I've had later versions but preferred Q2 every time. I also have Quickbooks for W3.1/95 but have no need of it now.

Lancelot37
17th Sep 2009, 17:00
Quicken for Home Accounts is available in the U.S and Australia but it is not compatable with early files so you can't load your past finances into it.

I've tried free sample versions but I had to start from "now" with my accounts.
I'm hoping that I get the old U.K version 2004 to work with Windows 7.

Keef
17th Sep 2009, 19:01
I've installed prehistoric stuff using my USB floppy drive. I think I paid about £10 for it on Ebay.
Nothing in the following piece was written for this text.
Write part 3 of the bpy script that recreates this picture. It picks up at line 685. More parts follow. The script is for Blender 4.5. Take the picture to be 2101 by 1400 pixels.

It's a useful bit of kit, every once in a while. I can even boot the laptop from it!

Saab Dastard
17th Sep 2009, 19:53
I have had occasion to use a virtual floppy disk drive for similar purpose - software key on a floppy (only) for a server with no floppy drive.

I didn't have access at short notice to a USB or parallel port fdd, so for speed I went virtual - I can't remember now what I used. It worked, though.

Google "virtual floppy disk".

On a slight tangent, I've also used virtual CD drives at home - very good for those pesky kids' games that insist on having themselves in the drive to play the game. I could mount 20 of the damn things simultaneously, so rarely had 4-year-olds needing to operate the physical CD drives! Saved a few accidents and CDs, I'm sure.